Color Outside the Lines

I recently spoke to a prominent art consultant about pricing my paintings. Like any self-respecting former McKinsey consultant, I had a “competitive research” spreadsheet (with charts, naturally) and thought I set reasonable prices for the work. 

The consultant’s first reaction was to tell me to lower my prices. “Why?” I asked. He said that the prices he recommended were more in line with the prices artists at my career level typically charged, and once I got gallery representation the gallery would raise my prices anyway. I’d heard this last bit before but it still made no sense. What if I didn’t want gallery representation? Was my work worth less because a random person with a retail space hadn’t signed off on it?

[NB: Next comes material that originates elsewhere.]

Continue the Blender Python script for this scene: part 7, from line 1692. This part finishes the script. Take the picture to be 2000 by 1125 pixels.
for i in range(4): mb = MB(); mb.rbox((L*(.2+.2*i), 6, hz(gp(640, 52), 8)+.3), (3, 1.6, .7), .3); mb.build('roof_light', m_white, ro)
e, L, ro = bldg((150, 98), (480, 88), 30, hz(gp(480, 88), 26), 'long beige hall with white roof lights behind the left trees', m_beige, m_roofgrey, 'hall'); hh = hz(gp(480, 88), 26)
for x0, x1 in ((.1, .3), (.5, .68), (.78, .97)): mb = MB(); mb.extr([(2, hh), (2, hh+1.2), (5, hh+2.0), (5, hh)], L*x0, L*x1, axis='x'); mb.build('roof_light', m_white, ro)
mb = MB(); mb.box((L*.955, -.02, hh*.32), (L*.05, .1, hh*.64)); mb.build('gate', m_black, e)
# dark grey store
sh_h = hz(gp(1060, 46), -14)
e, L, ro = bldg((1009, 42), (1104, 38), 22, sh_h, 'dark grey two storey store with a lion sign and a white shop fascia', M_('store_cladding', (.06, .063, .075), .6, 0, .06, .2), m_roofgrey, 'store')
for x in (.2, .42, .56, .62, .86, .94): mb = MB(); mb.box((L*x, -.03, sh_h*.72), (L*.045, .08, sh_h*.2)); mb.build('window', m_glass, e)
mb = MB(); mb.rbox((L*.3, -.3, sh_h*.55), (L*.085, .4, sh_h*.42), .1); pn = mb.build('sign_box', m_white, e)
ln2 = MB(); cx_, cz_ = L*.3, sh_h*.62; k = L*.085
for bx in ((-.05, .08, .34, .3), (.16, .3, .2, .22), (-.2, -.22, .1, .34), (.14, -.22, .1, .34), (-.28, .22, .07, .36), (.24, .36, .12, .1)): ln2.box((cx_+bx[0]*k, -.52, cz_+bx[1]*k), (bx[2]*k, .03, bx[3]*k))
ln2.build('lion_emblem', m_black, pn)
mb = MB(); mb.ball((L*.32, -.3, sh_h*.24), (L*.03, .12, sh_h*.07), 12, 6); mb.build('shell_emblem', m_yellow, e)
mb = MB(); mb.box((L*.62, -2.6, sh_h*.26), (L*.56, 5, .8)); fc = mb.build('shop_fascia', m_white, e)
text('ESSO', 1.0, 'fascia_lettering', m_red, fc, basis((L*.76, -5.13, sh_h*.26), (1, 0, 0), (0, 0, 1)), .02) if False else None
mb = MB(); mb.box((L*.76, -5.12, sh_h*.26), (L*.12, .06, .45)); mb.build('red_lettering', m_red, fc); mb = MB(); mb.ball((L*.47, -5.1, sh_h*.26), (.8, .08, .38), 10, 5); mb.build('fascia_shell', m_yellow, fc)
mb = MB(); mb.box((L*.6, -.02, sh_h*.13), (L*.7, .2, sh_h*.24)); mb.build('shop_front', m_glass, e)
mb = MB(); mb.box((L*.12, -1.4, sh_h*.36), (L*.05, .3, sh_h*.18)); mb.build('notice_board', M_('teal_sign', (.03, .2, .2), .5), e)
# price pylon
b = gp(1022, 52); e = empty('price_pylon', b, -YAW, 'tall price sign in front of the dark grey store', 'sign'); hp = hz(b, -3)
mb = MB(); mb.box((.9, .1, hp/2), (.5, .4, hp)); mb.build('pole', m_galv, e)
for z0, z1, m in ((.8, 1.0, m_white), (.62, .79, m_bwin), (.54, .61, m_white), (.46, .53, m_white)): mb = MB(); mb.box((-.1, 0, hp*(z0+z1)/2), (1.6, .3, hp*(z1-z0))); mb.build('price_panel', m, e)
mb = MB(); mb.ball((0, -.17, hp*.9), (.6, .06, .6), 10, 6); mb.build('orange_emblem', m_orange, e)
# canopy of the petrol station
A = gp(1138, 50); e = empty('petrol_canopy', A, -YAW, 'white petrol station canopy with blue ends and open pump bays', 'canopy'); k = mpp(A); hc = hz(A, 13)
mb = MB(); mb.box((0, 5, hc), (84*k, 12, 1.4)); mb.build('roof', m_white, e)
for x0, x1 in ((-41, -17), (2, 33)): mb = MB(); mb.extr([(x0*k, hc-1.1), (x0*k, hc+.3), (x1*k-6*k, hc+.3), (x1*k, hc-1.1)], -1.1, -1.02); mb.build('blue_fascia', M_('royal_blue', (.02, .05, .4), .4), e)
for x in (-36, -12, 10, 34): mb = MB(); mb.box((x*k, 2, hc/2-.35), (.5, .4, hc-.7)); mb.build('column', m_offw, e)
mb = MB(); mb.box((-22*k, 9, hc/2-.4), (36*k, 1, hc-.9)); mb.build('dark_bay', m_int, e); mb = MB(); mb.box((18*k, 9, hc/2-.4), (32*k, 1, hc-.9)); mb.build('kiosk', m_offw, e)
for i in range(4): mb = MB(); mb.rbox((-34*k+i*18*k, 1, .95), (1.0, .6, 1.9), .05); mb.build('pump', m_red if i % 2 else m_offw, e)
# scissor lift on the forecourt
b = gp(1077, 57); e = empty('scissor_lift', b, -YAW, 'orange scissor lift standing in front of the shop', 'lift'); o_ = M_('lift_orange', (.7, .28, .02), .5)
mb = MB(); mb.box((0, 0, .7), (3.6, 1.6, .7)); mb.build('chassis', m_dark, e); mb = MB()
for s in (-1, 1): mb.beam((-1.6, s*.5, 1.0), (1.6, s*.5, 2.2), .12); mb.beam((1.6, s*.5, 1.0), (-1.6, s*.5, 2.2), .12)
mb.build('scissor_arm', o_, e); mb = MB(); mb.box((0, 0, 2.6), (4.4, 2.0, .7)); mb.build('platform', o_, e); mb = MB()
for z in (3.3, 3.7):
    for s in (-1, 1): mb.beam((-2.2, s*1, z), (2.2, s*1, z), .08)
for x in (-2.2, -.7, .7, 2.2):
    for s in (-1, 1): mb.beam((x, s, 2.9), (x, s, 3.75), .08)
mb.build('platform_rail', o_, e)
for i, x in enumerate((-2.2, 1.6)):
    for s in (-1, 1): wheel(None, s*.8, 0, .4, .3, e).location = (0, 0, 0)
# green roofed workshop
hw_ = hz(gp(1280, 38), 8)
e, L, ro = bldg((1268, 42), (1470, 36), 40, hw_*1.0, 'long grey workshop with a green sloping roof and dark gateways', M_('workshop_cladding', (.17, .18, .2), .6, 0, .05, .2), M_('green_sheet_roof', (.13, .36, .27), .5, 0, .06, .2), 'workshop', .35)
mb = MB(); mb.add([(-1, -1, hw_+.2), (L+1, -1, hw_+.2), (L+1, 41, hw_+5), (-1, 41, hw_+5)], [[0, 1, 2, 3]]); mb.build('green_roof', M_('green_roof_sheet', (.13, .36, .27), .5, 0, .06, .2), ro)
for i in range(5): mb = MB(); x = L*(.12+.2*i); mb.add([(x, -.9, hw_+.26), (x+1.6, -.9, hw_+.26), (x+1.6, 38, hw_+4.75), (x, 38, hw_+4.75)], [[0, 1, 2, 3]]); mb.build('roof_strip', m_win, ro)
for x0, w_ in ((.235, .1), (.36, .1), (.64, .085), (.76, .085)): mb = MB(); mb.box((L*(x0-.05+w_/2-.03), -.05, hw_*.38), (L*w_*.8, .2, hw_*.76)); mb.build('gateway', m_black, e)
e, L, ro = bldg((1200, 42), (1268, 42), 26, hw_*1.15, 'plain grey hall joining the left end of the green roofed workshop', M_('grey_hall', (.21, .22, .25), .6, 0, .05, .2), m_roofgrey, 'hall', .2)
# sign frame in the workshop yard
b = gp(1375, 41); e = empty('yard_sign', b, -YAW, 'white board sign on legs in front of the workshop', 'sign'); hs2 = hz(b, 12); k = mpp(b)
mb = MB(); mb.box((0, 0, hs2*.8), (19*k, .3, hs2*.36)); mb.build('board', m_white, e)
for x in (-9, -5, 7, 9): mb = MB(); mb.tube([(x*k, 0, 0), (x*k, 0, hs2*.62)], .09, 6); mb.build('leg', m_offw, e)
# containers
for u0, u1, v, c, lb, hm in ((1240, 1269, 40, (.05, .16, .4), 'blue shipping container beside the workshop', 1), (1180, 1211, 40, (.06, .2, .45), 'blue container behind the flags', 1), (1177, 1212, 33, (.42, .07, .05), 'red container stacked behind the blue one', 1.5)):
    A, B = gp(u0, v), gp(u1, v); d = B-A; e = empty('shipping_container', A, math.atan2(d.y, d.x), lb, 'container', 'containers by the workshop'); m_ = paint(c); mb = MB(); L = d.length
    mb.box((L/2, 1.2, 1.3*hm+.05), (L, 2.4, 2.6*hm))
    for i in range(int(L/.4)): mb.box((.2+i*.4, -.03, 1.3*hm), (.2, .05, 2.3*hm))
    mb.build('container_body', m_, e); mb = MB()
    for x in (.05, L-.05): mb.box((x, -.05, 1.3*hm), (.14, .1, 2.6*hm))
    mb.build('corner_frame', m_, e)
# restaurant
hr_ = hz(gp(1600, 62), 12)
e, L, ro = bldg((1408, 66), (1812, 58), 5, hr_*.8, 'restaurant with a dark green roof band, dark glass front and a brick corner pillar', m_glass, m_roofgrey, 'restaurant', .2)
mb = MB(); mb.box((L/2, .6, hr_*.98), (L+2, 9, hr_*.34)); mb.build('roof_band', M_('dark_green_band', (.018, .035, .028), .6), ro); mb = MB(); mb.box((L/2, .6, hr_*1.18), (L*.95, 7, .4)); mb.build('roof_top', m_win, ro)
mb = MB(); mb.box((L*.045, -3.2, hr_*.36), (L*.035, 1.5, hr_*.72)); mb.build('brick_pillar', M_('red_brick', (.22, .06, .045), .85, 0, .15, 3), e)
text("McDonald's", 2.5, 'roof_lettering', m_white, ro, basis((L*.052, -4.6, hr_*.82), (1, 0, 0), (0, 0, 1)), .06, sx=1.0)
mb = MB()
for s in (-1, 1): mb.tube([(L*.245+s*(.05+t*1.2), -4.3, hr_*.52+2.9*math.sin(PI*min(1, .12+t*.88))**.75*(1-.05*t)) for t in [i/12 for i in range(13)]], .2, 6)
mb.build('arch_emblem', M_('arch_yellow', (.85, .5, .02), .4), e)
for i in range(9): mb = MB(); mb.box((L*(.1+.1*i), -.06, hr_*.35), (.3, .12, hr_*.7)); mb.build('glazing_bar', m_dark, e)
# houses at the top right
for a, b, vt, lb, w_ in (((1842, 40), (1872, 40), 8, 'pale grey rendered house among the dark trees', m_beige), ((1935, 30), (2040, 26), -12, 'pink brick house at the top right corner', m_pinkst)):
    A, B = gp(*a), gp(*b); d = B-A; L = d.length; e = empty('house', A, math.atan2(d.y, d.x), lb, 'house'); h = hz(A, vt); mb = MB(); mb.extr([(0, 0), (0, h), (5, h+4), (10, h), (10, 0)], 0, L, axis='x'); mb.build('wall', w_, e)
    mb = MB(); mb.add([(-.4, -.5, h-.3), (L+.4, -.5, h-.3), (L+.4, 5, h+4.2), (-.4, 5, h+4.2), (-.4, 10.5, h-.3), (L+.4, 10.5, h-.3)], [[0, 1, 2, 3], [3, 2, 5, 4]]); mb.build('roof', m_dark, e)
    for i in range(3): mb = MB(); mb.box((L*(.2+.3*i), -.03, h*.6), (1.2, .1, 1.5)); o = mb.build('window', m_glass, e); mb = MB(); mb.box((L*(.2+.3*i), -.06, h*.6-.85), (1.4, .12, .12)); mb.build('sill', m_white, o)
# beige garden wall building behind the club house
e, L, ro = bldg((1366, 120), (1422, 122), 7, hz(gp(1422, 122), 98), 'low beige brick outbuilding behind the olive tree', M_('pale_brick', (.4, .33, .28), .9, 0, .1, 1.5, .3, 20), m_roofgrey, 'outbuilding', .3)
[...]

“Do you think my body of work isn’t strong enough?” I asked. “It’s actually stronger than 95% of comparable artists I see”, he replied. “Then shouldn’t it be priced higher than 95% of them?” That got him thinking, and he eventually acknowledged that I could justify the prices I had set if I changed a few things to better showcase the work.

Why am I telling you this? Because the consultant’s reaction to my prices is something we experience all the time. The world uses arbitrary systems, rather than merit, to decide our worth. We in turn wait for the world to anoint us, rather than seeing our value and anointing ourselves. We often do it without realizing: I only notice it in the art world because I’m new to it.

It happens at work: We stay in our lane based on our title or tenure, even if we’re capable of more or have valuable things to say. It happens when we think about something we would love to do: We look at the rules in that space, decide that they determine our ability to succeed, ignore any advantage we have that isn’t part of that world’s order, and give up before we start. Everywhere we look we see hierarchies based on pedigree, experience, titles, and stamps of approval from gatekeepers. We let our place in them, rather than our abilities and desires, dictate our behavior.

The art world prices emerging art based on the artist's career experience, not life experience. Yet if I had to guess, it’s solely my life experience that makes my work stronger. When I stood up for my work and my worth, it was surprisingly easy to get the art consultant to think differently—and productively.

Where are you limiting yourself by following conventions?

Can you anoint yourself and compel the world to believe you?